=== Data records ===
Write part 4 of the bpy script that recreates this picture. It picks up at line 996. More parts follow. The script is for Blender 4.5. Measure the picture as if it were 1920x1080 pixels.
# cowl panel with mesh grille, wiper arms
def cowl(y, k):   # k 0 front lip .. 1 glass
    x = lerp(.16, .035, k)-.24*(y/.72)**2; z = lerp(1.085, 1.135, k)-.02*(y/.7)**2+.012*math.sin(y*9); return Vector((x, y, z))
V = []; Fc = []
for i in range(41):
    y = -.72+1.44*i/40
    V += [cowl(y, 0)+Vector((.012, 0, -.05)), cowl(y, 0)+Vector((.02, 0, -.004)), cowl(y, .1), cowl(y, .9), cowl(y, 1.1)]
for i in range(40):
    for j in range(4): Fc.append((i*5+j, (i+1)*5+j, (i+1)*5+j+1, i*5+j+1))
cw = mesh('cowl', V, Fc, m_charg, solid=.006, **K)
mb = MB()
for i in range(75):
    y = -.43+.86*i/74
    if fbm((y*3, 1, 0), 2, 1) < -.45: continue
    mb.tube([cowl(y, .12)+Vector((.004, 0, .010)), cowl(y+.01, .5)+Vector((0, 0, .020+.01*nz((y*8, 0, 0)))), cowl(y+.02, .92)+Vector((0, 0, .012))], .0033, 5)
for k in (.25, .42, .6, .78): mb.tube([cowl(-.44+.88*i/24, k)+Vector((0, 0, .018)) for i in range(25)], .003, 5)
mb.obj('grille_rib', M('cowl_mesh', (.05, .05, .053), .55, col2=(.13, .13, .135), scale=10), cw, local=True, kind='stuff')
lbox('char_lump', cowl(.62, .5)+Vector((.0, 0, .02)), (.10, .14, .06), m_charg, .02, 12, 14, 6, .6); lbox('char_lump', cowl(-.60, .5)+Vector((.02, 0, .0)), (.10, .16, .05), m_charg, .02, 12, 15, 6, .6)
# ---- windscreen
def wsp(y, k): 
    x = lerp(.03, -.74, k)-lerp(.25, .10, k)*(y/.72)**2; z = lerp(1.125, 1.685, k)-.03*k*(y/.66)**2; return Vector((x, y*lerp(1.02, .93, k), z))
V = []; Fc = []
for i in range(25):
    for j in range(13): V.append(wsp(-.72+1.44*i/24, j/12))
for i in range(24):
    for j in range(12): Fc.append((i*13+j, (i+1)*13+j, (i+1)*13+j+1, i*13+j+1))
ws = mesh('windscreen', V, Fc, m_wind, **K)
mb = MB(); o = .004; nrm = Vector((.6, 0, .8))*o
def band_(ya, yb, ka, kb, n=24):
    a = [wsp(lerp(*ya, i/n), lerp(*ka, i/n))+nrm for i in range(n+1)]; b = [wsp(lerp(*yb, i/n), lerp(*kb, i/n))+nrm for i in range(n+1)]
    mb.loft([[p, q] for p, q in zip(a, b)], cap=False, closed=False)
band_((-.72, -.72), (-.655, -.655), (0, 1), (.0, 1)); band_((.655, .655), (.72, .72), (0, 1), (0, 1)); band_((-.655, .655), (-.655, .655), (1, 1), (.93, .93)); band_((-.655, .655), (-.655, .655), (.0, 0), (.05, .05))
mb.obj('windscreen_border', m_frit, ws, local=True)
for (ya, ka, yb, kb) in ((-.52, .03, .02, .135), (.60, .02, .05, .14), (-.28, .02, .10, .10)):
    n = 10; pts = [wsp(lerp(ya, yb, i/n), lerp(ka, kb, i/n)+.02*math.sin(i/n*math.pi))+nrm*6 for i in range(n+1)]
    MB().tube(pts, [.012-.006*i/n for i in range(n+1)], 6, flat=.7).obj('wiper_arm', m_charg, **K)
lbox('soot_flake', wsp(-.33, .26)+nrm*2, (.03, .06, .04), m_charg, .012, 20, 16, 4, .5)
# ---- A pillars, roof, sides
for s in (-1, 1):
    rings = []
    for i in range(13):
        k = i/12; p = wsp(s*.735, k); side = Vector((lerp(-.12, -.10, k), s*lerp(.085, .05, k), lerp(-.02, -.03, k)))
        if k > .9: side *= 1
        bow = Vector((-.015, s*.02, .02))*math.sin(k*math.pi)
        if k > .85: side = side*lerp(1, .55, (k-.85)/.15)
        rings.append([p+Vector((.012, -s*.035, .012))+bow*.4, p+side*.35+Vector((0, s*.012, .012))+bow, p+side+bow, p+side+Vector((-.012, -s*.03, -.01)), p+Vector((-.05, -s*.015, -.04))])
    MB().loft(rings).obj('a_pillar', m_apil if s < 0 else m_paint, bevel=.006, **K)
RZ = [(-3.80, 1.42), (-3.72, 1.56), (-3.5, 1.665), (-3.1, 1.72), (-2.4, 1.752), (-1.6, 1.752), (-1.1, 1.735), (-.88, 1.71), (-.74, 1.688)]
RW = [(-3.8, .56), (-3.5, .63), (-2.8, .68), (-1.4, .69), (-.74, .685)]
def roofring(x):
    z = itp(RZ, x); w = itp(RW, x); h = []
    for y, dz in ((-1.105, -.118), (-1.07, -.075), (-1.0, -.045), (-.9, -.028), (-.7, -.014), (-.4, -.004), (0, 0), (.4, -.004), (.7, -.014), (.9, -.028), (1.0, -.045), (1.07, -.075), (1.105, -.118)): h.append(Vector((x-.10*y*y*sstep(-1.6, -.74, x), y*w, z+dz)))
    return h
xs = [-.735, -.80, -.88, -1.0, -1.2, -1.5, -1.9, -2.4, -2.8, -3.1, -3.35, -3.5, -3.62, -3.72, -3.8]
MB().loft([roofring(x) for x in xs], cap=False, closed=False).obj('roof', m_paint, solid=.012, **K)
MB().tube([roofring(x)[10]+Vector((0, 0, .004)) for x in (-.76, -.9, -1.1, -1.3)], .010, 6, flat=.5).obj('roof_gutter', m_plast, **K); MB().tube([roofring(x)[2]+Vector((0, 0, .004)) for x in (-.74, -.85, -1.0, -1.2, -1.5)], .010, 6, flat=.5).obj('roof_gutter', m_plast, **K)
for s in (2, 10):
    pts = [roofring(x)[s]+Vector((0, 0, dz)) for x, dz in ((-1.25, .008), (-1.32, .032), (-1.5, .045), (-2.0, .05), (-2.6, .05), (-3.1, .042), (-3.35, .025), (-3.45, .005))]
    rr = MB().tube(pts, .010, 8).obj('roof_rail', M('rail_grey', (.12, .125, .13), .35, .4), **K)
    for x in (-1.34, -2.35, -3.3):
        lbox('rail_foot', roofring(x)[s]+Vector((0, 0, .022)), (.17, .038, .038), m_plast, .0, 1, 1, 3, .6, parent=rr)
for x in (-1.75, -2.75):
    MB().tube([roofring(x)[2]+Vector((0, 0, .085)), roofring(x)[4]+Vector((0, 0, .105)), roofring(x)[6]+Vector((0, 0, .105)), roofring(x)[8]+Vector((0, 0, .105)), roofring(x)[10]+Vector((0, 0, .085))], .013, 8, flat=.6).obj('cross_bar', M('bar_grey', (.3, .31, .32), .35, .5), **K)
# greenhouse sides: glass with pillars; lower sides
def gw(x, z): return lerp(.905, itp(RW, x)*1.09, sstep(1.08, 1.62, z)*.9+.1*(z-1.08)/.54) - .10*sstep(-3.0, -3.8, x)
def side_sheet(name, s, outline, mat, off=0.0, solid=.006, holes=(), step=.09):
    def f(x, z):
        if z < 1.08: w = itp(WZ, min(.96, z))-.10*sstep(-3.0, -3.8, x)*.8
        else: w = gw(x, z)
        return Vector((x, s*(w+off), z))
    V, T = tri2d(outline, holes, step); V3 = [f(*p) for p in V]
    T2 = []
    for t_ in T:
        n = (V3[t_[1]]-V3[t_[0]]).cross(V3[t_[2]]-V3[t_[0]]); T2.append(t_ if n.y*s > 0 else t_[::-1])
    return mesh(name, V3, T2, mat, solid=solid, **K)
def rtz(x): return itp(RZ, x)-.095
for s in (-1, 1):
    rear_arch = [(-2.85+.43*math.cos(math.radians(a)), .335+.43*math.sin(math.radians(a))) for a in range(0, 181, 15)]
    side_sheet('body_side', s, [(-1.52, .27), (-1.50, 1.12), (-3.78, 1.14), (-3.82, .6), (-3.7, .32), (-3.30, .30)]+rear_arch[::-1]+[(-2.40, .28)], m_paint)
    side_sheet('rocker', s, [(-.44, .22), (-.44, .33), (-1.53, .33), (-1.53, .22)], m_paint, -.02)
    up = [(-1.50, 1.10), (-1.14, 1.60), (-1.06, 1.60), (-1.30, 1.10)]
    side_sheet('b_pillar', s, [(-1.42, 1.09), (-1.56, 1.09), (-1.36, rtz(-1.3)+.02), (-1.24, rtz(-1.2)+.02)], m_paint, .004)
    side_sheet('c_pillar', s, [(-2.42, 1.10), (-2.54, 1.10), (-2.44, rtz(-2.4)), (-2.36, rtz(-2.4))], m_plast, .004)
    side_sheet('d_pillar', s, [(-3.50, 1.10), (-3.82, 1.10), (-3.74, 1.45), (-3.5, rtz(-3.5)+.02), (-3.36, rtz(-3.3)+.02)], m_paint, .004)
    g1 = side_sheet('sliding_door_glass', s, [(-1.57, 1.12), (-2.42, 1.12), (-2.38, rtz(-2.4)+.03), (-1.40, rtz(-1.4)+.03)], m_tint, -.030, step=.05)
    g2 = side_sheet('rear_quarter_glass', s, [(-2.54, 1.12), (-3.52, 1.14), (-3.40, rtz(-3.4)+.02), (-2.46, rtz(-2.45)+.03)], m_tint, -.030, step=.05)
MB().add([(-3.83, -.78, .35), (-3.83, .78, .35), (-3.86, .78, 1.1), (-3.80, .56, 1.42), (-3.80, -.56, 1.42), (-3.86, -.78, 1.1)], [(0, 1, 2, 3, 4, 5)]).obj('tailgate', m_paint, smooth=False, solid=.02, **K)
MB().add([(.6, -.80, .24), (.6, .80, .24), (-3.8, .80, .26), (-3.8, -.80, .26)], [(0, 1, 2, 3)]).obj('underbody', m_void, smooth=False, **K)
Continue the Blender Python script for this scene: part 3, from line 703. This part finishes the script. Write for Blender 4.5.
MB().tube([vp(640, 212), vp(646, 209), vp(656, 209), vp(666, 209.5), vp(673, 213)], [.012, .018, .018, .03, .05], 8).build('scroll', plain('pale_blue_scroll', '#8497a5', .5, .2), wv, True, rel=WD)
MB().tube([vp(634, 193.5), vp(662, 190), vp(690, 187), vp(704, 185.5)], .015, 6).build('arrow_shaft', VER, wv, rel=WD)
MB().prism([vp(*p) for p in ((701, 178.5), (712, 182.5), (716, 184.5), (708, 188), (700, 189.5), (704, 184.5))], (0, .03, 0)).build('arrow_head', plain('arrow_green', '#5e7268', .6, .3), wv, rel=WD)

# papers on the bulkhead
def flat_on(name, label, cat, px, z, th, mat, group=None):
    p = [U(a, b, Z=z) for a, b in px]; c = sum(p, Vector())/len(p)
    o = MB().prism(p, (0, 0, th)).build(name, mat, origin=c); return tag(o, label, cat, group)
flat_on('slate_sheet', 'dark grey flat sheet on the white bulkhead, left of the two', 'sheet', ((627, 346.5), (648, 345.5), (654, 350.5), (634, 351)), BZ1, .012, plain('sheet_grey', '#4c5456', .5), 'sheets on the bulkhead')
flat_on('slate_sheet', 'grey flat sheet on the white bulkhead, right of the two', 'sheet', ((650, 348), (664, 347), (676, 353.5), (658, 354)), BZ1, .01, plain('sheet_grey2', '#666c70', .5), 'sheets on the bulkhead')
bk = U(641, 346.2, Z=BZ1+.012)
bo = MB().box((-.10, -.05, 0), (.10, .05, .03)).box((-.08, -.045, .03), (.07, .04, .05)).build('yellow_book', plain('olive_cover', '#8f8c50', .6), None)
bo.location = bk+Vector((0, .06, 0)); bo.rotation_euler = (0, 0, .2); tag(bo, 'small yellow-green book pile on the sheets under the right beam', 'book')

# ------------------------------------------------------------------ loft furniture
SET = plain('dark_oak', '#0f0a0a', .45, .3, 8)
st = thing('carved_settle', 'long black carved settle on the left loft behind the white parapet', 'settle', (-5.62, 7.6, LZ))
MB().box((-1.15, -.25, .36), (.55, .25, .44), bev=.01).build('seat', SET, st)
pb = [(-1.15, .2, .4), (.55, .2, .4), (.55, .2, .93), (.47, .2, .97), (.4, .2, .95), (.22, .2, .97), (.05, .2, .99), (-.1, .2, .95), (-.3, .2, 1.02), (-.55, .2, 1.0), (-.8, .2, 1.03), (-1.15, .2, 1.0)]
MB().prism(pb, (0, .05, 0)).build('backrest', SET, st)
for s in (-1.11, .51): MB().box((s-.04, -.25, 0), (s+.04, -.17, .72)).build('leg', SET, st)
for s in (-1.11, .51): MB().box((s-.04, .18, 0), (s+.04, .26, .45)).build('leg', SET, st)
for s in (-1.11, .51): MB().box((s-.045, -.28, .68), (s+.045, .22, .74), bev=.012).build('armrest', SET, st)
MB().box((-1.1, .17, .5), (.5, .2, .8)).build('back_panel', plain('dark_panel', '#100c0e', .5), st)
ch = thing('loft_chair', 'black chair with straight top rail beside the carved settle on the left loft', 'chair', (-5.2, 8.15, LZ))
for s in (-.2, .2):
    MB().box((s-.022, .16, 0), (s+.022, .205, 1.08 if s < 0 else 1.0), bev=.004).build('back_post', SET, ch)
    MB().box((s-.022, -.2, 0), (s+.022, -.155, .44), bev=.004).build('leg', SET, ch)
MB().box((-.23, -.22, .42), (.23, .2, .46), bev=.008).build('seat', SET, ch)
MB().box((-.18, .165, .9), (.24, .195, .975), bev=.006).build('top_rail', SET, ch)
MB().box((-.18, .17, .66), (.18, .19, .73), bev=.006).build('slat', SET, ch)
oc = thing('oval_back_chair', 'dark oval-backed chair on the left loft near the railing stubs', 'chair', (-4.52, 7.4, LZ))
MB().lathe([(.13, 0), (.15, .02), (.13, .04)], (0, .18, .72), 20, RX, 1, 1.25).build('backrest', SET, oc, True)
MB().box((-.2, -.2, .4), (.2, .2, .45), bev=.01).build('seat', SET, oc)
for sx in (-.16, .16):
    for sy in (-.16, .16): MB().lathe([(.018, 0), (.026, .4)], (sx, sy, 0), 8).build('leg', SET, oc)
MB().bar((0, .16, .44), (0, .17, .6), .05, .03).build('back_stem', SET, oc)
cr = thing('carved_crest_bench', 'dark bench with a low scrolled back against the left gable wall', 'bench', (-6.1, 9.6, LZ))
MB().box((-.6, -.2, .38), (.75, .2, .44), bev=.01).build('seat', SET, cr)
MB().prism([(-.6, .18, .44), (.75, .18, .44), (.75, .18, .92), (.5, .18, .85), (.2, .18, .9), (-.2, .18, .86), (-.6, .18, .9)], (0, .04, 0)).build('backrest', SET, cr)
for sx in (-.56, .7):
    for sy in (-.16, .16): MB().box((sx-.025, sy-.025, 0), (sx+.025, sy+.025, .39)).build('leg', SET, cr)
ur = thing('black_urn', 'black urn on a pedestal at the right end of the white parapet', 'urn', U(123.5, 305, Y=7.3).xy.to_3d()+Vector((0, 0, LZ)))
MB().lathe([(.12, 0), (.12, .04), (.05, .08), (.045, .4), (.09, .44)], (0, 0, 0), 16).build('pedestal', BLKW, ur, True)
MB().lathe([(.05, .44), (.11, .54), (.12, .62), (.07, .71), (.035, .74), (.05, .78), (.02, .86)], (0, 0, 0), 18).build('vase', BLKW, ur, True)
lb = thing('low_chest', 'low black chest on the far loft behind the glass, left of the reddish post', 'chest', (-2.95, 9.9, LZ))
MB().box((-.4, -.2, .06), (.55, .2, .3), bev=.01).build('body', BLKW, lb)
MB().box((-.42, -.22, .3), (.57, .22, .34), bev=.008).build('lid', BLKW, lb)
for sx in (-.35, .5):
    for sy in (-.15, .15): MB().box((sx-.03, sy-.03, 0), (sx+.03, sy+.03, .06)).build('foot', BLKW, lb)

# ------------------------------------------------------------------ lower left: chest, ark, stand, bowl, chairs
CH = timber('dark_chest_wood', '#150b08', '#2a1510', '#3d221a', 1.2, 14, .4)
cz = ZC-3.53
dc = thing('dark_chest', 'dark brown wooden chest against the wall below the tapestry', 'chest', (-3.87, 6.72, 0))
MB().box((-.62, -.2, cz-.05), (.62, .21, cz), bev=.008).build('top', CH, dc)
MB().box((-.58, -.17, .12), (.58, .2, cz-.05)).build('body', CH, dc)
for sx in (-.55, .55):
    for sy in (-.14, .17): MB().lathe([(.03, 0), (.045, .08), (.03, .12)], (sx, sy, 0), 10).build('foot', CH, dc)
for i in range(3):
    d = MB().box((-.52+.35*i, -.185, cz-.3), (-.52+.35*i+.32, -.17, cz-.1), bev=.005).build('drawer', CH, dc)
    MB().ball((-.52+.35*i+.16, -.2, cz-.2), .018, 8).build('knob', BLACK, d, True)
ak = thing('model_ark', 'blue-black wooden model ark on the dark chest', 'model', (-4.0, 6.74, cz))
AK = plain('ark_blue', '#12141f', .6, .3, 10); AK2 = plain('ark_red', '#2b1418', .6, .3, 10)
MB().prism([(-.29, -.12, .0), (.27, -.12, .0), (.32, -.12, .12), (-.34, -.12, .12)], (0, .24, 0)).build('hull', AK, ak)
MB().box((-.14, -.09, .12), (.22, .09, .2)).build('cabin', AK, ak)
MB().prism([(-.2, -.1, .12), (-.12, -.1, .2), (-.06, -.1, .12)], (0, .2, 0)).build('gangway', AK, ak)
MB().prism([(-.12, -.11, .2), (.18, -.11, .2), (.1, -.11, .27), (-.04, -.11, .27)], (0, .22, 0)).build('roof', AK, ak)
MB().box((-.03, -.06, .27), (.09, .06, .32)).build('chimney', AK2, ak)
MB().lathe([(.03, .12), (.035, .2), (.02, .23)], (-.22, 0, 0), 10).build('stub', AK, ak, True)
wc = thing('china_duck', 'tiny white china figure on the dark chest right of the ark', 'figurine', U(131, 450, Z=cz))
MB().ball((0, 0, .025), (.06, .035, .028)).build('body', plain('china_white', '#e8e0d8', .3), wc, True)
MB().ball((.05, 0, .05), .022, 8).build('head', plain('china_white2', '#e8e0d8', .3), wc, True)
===
### Your objective
Select every line of the material above holding the word "part" and copy it.

### Output of the exercise
Write part 4 of the bpy script that recreates this picture. It picks up at line 996. More parts follow. The script is for Blender 4.5. Measure the picture as if it were 1920x1080 pixels.
Continue the Blender Python script for this scene: part 3, from line 703. This part finishes the script. Write for Blender 4.5.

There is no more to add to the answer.